Pretty interesting change
going from 3 to 2 front cameras. Before they had long range narrow camera for detecting vehicles far away, the wide camera to detect vehicles near with a wide angle and the main forward camera for middle range improvements. My guess is that Tesla decided that with their new autolabeled 4D dataset the forward wide camera is good enough at the middle range also.
It might be hard to get good labels for the wide forward camera in the image space, but in 4D space it will be a lot easier to generate the labels. Then the question is if the neural network can see good enough in the images to predict the correct labels. With photon count super human detection will be possible, this likely extends the range of the camera somewhat.
Also by increasing the resolution(which has been rumoured) they will effectively increase the range.
Basically the main forward and the radar is elimated and the wide forward will have some extended range thanks to software. The loss will be the blue area outside of the grey area.

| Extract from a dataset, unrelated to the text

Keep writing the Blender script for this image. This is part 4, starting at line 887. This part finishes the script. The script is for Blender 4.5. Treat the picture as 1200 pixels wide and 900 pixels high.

Or in image space, the "in between" image quality gain will be sacrificed and it will look the the image quality around it:
(for more examples and source, see
this thread)
I am not sure, but I think the narrow long range camera will also get a wider field of view. This will negatively impact the long range performance, but increasing the resolution will improve it. Thus the image in the center will expand somewhat. I think Tesla has figured out a good tradeoff here, they know how many hundred meters forward they need to be very accurate and would not do this change if it risked introducing significant risks.
Also with memory the neural network will have remembered what it saw in the high zoom middle image as it moves forward, I guess that will help a lot. So basically using memory to zoom out from the narrow forward camera.
What they are left with is one less sensor that can fail, less power consumption, less data to process and one less part. The best part is no part.
In hindsight this change makes a lot of sense.